# Task requirements:
Retype verbatim only the lines below, starting at the one that contains "Write a Blender" and ending at the one that contains "S.camera = cam". Pictures are excluded from the copy.

⁂

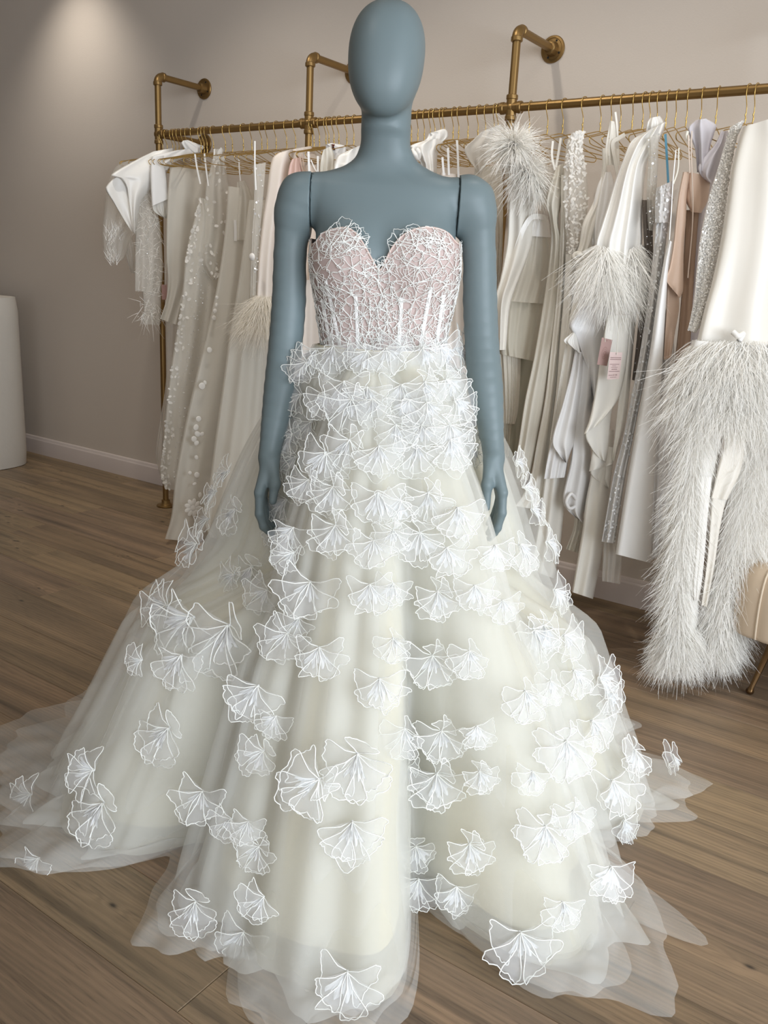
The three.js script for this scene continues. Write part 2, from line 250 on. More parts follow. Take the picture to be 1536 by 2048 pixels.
// ---------------------------------------------------------------- the mannequin
// local frame: a = to the right in the picture, y up, c = towards the camera; origin on the floor 2 m in front of the lens
const HF = V(-Math.sin(YAW), 0, -Math.cos(YAW)), HR = V(Math.cos(YAW), 0, -Math.sin(YAW));
const MO = HF.clone().multiplyScalar(2.0);
const loc = (a, y, c) => MO.clone().addScaledVector(HR, a).addScaledVector(HF, -c).setY(y);
const toLoc = (p) => { const d = p.clone().sub(MO); return V(d.dot(HR), p.y, -d.dot(HF)); };
const mpx = (px, py, c = 0) => toLoc(onPlane(px, py, loc(0, 0, c), HF));   // local coordinates of a pixel on the frontal plane c
function surfaceNets(f, lo, hi, cell) {
  const nx = Math.ceil((hi[0] - lo[0]) / cell) + 1, ny = Math.ceil((hi[1] - lo[1]) / cell) + 1, nz = Math.ceil((hi[2] - lo[2]) / cell) + 1;
  const F = new Float32Array(nx * ny * nz), at = (i, j, k) => (k * ny + j) * nx + i;
  for (let k = 0; k < nz; k++) for (let j = 0; j < ny; j++) for (let i = 0; i < nx; i++) F[at(i, j, k)] = f(lo[0] + i * cell, lo[1] + j * cell, lo[2] + k * cell);
  const id = new Int32Array(nx * ny * nz).fill(-1), P = [], idx = [];
  for (let k = 0; k < nz - 1; k++) for (let j = 0; j < ny - 1; j++) for (let i = 0; i < nx - 1; i++) {
    let m = 0, sx = 0, sy = 0, sz = 0, n = 0; const c = [];
    for (let q = 0; q < 8; q++) { const v = F[at(i + (q & 1), j + ((q >> 1) & 1), k + (q >> 2))]; c.push(v); if (v < 0) m |= 1 << q; }
    if (m === 0 || m === 255) continue;
    for (let a = 0; a < 8; a++) for (let b = 0; b < 3; b++) if (!(a & (1 << b))) { const e = a | (1 << b); if ((c[a] < 0) !== (c[e] < 0)) { const t = c[a] / (c[a] - c[e]); sx += (a & 1) + (b === 0 ? t : 0); sy += ((a >> 1) & 1) + (b === 1 ? t : 0); sz += (a >> 2) + (b === 2 ? t : 0); n++; } }
    id[at(i, j, k)] = P.length / 3; P.push(lo[0] + (i + sx / n) * cell, lo[1] + (j + sy / n) * cell, lo[2] + (k + sz / n) * cell);
  }
  const quad = (a, b, c, d, flip) => { if (a < 0 || b < 0 || c < 0 || d < 0) return; flip ? idx.push(a, c, b, a, d, c) : idx.push(a, b, c, a, c, d); };
  for (let k = 1; k < nz - 1; k++) for (let j = 1; j < ny - 1; j++) for (let i = 1; i < nx - 1; i++) {
    const v = F[at(i, j, k)] < 0;
    if (v !== (F[at(i + 1, j, k)] < 0)) quad(id[at(i, j - 1, k - 1)], id[at(i, j, k - 1)], id[at(i, j, k)], id[at(i, j - 1, k)], !v);
    if (v !== (F[at(i, j + 1, k)] < 0)) quad(id[at(i - 1, j, k - 1)], id[at(i - 1, j, k)], id[at(i, j, k)], id[at(i, j, k - 1)], !v);
    if (v !== (F[at(i, j, k + 1)] < 0)) quad(id[at(i - 1, j - 1, k)], id[at(i, j - 1, k)], id[at(i, j, k)], id[at(i - 1, j, k)], !v);
  }
  const N = [], e = cell * 0.35;
  for (let q = 0; q < P.length; q += 3) {
    let g;
    for (let it = 0; it < 3; it++) {
      const x = P[q], y = P[q + 1], z = P[q + 2], v = f(x, y, z);
      g = [(f(x + e, y, z) - f(x - e, y, z)) / (2 * e), (f(x, y + e, z) - f(x, y - e, z)) / (2 * e), (f(x, y, z + e) - f(x, y, z - e)) / (2 * e)];
      const l2 = Math.max(g[0] * g[0] + g[1] * g[1] + g[2] * g[2], 0.05), s = clamp(v / l2, -cell, cell) * (it < 2 ? 0.8 : 0);
      P[q] -= g[0] * s; P[q + 1] -= g[1] * s; P[q + 2] -= g[2] * s;
    }
    const l = Math.hypot(...g) || 1; N.push(g[0] / l, g[1] / l, g[2] / l);
  }
  const W = [], WN = [];
  for (let q = 0; q < P.length; q += 3) { const p = loc(P[q], P[q + 1], P[q + 2]), n = HR.clone().multiplyScalar(N[q]).addScaledVector(V(0, 1, 0), N[q + 1]).addScaledVector(HF, -N[q + 2]); W.push(p.x, p.y, p.z); WN.push(n.x, n.y, n.z); }
  const o = new THREE.BufferGeometry(); o.setAttribute('position', new THREE.Float32BufferAttribute(W, 3)); o.setAttribute('normal', new THREE.Float32BufferAttribute(WN, 3)); o.setIndex(idx); return o;
}
const smin = (a, b, k) => { const h = Math.max(k - Math.abs(a - b), 0) / k; return Math.min(a, b) - h * h * k * 0.25; };
function cone(a, b, ra, rb) {   // tapered capsule
  const ax = a[0], ay = a[1], az = a[2], bx = b[0] - ax, by = b[1] - ay, bz = b[2] - az, l2 = bx * bx + by * by + bz * bz;
  return (x, y, z) => { const px = x - ax, py = y - ay, pz = z - az, t = clamp((px * bx + py * by + pz * bz) / l2, 0, 1); const dx = px - bx * t, dy = py - by * t, dz = pz - bz * t; return Math.sqrt(dx * dx + dy * dy + dz * dz) - (ra + (rb - ra) * t); };
}
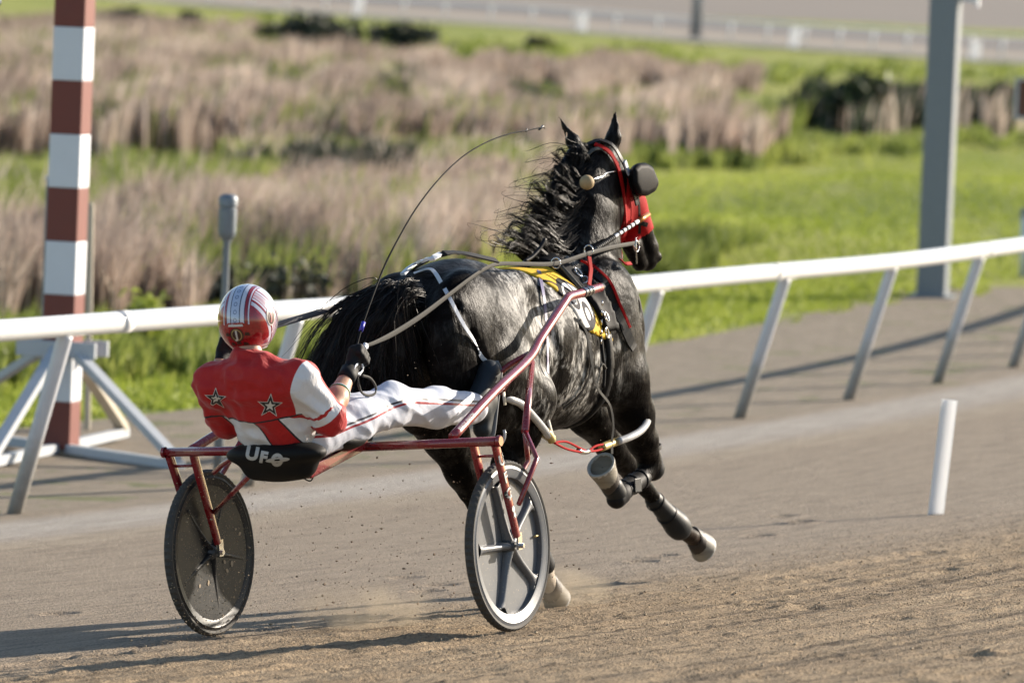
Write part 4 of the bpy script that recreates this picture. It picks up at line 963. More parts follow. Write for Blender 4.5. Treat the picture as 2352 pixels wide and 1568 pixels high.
# seat carriers: box sections running down and back under the seat
def bx(name, a, b, w, t, m=None, parent=sulky): return bevelled(obj(name, beam(S(*a), S(*b), w, t, AH), m or M_sred, parent, smooth=False), .003)
ra = J(705, 1086, .10); rb = J(838, 1016, .16); la = J(578, 1086, -.14); lb = J(700, 1030, -.08)
bx('seat_carrier', ra, rb, .036, .046); bx('seat_carrier', la, lb, .036, .046)
for q in (ra, la):
    q2 = np.array(q) - np.array([0, .001, 0]); bx('carrier_opening', q2 - np.array([.001, .003, 0]), q2 + np.array([0, .004, 0]), .026, .036, M_blk)
bx('cross_plate', J(625, 1074, -.10), J(715, 1074, .06), .05, .012, M_hob)
st('cable', [J(665, 1066, -.02), J(690, 1092, .05), J(712, 1104, .1), J(722, 1090, .1)], .003, 5, 6, M_blk)
# forks
def blade(name, a, b, w, t):
    a = S(*a); b = S(*b); T = b - a; L = np.linalg.norm(T); T /= L; u = np.cross(AR, T); u /= np.linalg.norm(u); P = [a, a + T * L * .5, b]
    ww = [w, w * .92, w * .72]; V = []; 
    for p, q in zip(P, ww):
        for k in range(12):
            A = 2 * pi * k / 12; cu = np.sign(cos(A)) * abs(cos(A)) ** .6; su = np.sign(sin(A)) * abs(sin(A)) ** .6; V.append(p + u * cu * q / 2 + AR * su * t / 2)
    F = [[i * 12 + k, i * 12 + (k + 1) % 12, i * 12 + 12 + (k + 1) % 12, i * 12 + 12 + k] for i in range(2) for k in range(12)] + [list(range(12))[::-1], [24 + k for k in range(12)]]
    return obj(name, (np.array(V), F), M_sred, sulky, auto=35)
WC = {1: (.69, .045, .338), -1: (-.69, .075, .338)}
fork_out = None
for s_ in (1, -1):
    c = WC[s_]; y = c[1]
    o = blade('fork_blade', (s_ * .742, -.115, .745), (s_ * .738, y - .012, .375), .043, .026)
    if s_ == 1: fork_out = o
    blade('fork_blade', (s_ * .638, -.10, .745), (s_ * .642, y - .012, .375), .043, .026)
    st('fork_bridge', [(s_ * .64, -.085, .700), (s_ * .74, -.095, .700)], .006, 0, 8)
    for q in (.742, .638):
        a = np.array((s_ * q, y, .338)); obj('axle_plate', box(S(*a) + AH * .018, AD * .017, AR * .0045, AH * .034), M_chrome, sulky, smooth=False)
        obj('axle_nut', lathe([(.001, .012), (.009, .012), (.011, .006), (.011, -.006), (.001, -.006)], S(*a) + AR * .008 * (1 if q > .7 else -1) * s_, AD, AH, AR * s_, 6), M_chrome, sulky, smooth=False)
# stays on each side: from the shaft down, splitting round the wheel
shR = [J(1040, 1003, .545), J(1132, 903, .50), J(1213, 825, .43), J(1241, 778, .39), J(1296, 695, .34), J(1306, 682, .333), J(1332, 674, .325), J(1378, 660, .315)]
shR = [np.array(q) for q in shR]
def shaft(name, pts, par=sulky):
    P = np.vstack([crom(pts[:5], 8), crom(pts[4:], 6)[1:]]); return obj(name, tube(SA(P), .0195, 16), M_sred, par)
shaftR = shaft('shaft', shR)
shL = [np.array(J(440, 1033, -.655)), np.array(J(522, 984, -.60))] + [q * np.array([-1, 1, 1]) + np.array([0, 0, 0]) for q in shR[2:]]
shaftL = shaft('shaft', shL)
for sg, P in ((1, shR), (-1, [q * np.array([1, 1, 1]) for q in shL])):
    a, b = P[-2], P[-1]; T = (b - a) / np.linalg.norm(b - a)
    st('shaft_tip', [a + T * .01, b + T * .02], .0175, 0, 12, M_blk)
    for k in range(8): q = a + T * (.02 + k * .0125); st('tip_coil', [q, q + T * .006], .0215, 0, 12, M_chrome if k % 3 else M_blk)
forkp = {1: np.array(J(1206, 990, .655)), -1: None}
top = np.array(J(1222, 832, .425)); y0 = WC[1][1]
st('stay', [top, forkp[1]], [.0125, .0155], 0, 12)
for pts in ([forkp[1], np.array(J(1233, 1052, .735)), np.array((.738, y0 + .02, .50))], [forkp[1], np.array((.645, forkp[1][1] + .03, .655)), np.array((.645, y0 + .02, .46))]):
    st('stay', [pts[0], pts[0] * .12 + pts[1] * .88, pts[1], pts[1] * .85 + pts[2] * .15, pts[2]], .0105, 0, 12)
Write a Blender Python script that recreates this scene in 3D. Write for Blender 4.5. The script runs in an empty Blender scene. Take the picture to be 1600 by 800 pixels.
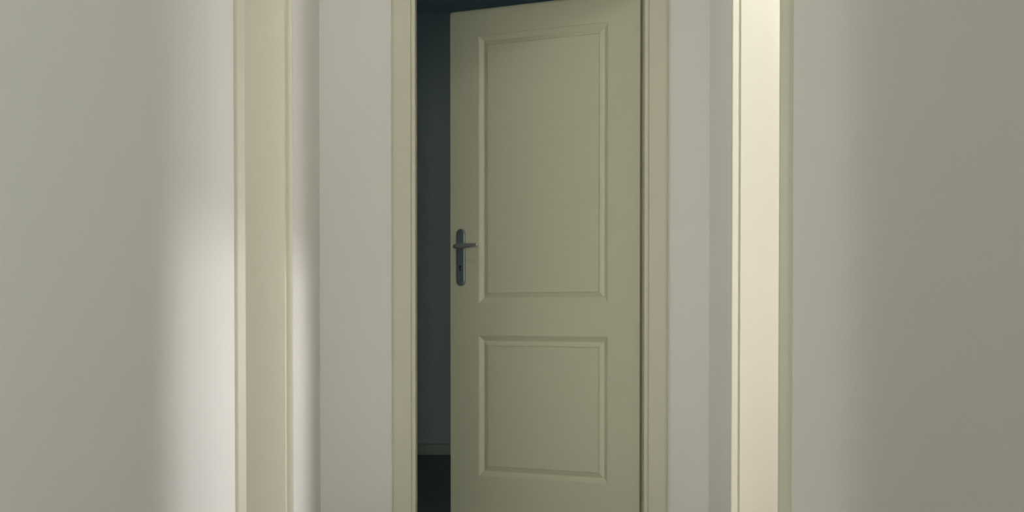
import bpy, bmesh, math
from mathutils import Vector, Matrix
S = bpy.context.scene
C = S.collection
PI = math.pi

# ------------------------------------------------------------------ camera
EYE = 0.836
F_PX = 2435.0
PITCH = math.radians(1.35)
cam_d = bpy.data.cameras.new('camera')
cam = bpy.data.objects.new('camera', cam_d); C.objects.link(cam)
cam_d.sensor_width = 36.0
cam_d.lens = F_PX / 1600 * 36
cam.location = (0, 0, EYE)
cam.rotation_euler = (PI / 2 - PITCH, math.radians(0.0), 0)
cam_d.shift_y = (88 + F_PX * math.tan(PITCH)) / 1600
cam_d.clip_start = 0.01
S.camera = cam

# ------------------------------------------------------------------ view, world
S.view_settings.view_transform = 'Standard'
S.view_settings.look = 'None'
S.view_settings.gamma = 1.0
S.view_settings.use_curve_mapping = False
S.view_settings.exposure = 0.0
S.cycles.max_bounces = 16
S.cycles.diffuse_bounces = 10
W = bpy.data.worlds.new('overcast_sky'); S.world = W
W.use_nodes = True
W.node_tree.nodes['Background'].inputs[0].default_value = (0.55, 0.7, 0.8, 1)
W.node_tree.nodes['Background'].inputs[1].default_value = 0.35


def area(name, loc, direction, sx, sy, power, col, spread=180):
    d = bpy.data.lights.new(name, 'AREA'); d.shape = 'RECTANGLE'
    d.size = sx; d.size_y = sy; d.energy = power; d.color = col
    d.spread = math.radians(spread)
    o = bpy.data.objects.new(name, d); C.objects.link(o)
    o.location = loc
    o.rotation_euler = Vector(direction).to_track_quat('-Z', 'Y').to_euler()
    return o


# daylight at the far end of the corridor behind the camera
area('daylight_rear', (0.0, -4.95, 1.35), (0, 1, 0), 1.1, 1.9, 112.0, (0.89, 0.99, 0.92))
# added fill light, set in a made-up opening of the right wall
area('side_fill', (0.74, 1.45, 1.2), (-1, 0, 0), 0.5, 1.8, 6.4, (0.98, 0.95, 0.99))
# small bright room on the right: its window and added fills
area('daylight_window', (1.735, 4.35, 0.80), (-1, 0, 0), 0.3, 0.9, 7.0, (1.0, 0.99, 0.96))
area('daylight_window_edge', (1.735, 4.60, 0.80), (-1, 0, 0), 0.2, 0.9, 10.0, (1.0, 0.86, 0.86))
area('overhead_fill', (1.62, 4.53, 2.56), (-.5, 0, -1), 0.24, 0.1, 34.0, (0.96, 0.94, 1.0))  # overhead fills added for the left wall's bright patch; the ceiling is solid
area('overhead_fill_near', (1.48, 4.53, 2.56), (-.5, 0, -1), 0.1, 0.1, 10.0, (0.92, 0.95, 1.0))
area('right_room_fill', (1.735, 5.2, 1.4), (-1, -0.3, 0), 0.5, 1.2, 12.7, (0.98, 0.98, 1.0))  # added fill near the end wall, no window behind it
# room on the left: two added fills, without windows of their own
area('left_fill_near', (-3.3, 3.1, 1.4), (1, 0.2, 0), 0.7, 1.1, 31.0, (0.98, 0.95, 0.98))
area('left_fill_far', (-3.3, 5.2, 1.4), (1, -0.2, 0), 0.7, 1.1, 19.5, (0.97, 1.0, 0.92))
# added fills under the corridor ceiling, no lamps there
area('ceiling_fill_near', (0, 2.5, 2.55), (0, 0, -1), 0.3, 0.3, 0.9, (0.9, 1.0, 0.85))
area('ceiling_fill_far', (-0.42, 4.6, 2.55), (0, 0, -1), 0.3, 0.3, 2.8, (1.0, 0.93, 0.95))
# added weak teal fill that lifts the back room's darkness
area('back_room_fill', (2.35, 7.6, 1.5), (-1, 0, 0), 1.0, 1.0, 1.75, (0.24, 0.66, 0.92))


# ------------------------------------------------------------------ materials
def mat(name, col, rough=0.6, bump=0.0, scale=60.0, metal=0.0, var=0.02, detail=6.0, spec=0.5):
    m = bpy.data.materials.new(name); m.use_nodes = True
    nt = m.node_tree; b = nt.nodes['Principled BSDF']
    b.inputs['Roughness'].default_value = rough
    b.inputs['Metallic'].default_value = metal
    b.inputs['Specular IOR Level'].default_value = spec
    tc = nt.nodes.new('ShaderNodeTexCoord')
    n = nt.nodes.new('ShaderNodeTexNoise')
    n.inputs['Scale'].default_value = scale; n.inputs['Detail'].default_value = detail
    nt.links.new(tc.outputs['Object'], n.inputs['Vector'])
    mx = nt.nodes.new('ShaderNodeMix'); mx.data_type = 'RGBA'
    lo = [c * (1 - var) for c in col]; hi = [min(1, c * (1 + var)) for c in col]
    mx.inputs[6].default_value = (*lo, 1); mx.inputs[7].default_value = (*hi, 1)
    nt.links.new(n.outputs['Fac'], mx.inputs[0])
    nt.links.new(mx.outputs[2], b.inputs['Base Color'])
    if bump:
        bp = nt.nodes.new('ShaderNodeBump')
        bp.inputs['Strength'].default_value = bump
        bp.inputs['Distance'].default_value = 0.0006
        nt.links.new(n.outputs['Fac'], bp.inputs['Height'])
        nt.links.new(bp.outputs['Normal'], b.inputs['Normal'])
    return m


M_WALL = mat('wall_paint', (0.75, 0.745, 0.70), 0.75, 0.25, 90, spec=0.3)
M_TRIM = mat('cream_woodwork_paint', (0.61, 0.583, 0.47), 0.45, 0.05, 30)
M_DOOR = mat('cream_door_paint', (0.61, 0.60, 0.455), 0.38, 0.06, 40)
M_LOW_BOUNCE = mat('low_bounce_grey', (0.42, 0.41, 0.39), 0.7, 0.2, 60)  # for unseen room walls, darkened to cut bounce onto the right jamb
M_CEIL = mat('ceiling_paint', (0.70, 0.70, 0.68), 0.85, 0.3, 120)
M_FLOOR = mat('dark_floor', (0.19, 0.17, 0.16), 0.5, 0.1, 12, var=0.25)
M_STEEL = mat('brushed_steel', (0.23, 0.275, 0.275), 0.42, 0.1, 200, metal=0.6, var=0.06)
M_CHROME = mat('satin_chrome', (0.62, 0.66, 0.68), 0.16, 0.0, 100, metal=0.8)
M_BLACK = mat('keyhole_dark', (0.006, 0.007, 0.008), 0.8)
M_GLASS = mat('frosted_glass', (0.8, 0.85, 0.85), 0.5)
M_GLASS.node_tree.nodes['Principled BSDF'].inputs['Transmission Weight'].default_value = 0.9


# ------------------------------------------------------------------ helpers
def link(name, bm, m, parent=None, bevel=0.0, smooth=False):
    bmesh.ops.recalc_face_normals(bm, faces=bm.faces[:])
    me = bpy.data.meshes.new(name); bm.to_mesh(me); bm.free()
    me.materials.append(m)
    if smooth:
        for p in me.polygons: p.use_smooth = True
    o = bpy.data.objects.new(name, me); C.objects.link(o)
    if parent: o.parent = parent
    if bevel:
        md = o.modifiers.new('bevel', 'BEVEL'); md.width = bevel; md.segments = 3
        md.limit_method = 'ANGLE'; md.angle_limit = math.radians(35)
    return o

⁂

# The completed task:
Write a Blender Python script that recreates this scene in 3D. Write for Blender 4.5. The script runs in an empty Blender scene. Take the picture to be 1600 by 800 pixels.
import bpy, bmesh, math
from mathutils import Vector, Matrix
S = bpy.context.scene
C = S.collection
PI = math.pi

# ------------------------------------------------------------------ camera
EYE = 0.836
F_PX = 2435.0
PITCH = math.radians(1.35)
cam_d = bpy.data.cameras.new('camera')
cam = bpy.data.objects.new('camera', cam_d); C.objects.link(cam)
cam_d.sensor_width = 36.0
cam_d.lens = F_PX / 1600 * 36
cam.location = (0, 0, EYE)
cam.rotation_euler = (PI / 2 - PITCH, math.radians(0.0), 0)
cam_d.shift_y = (88 + F_PX * math.tan(PITCH)) / 1600
cam_d.clip_start = 0.01
S.camera = cam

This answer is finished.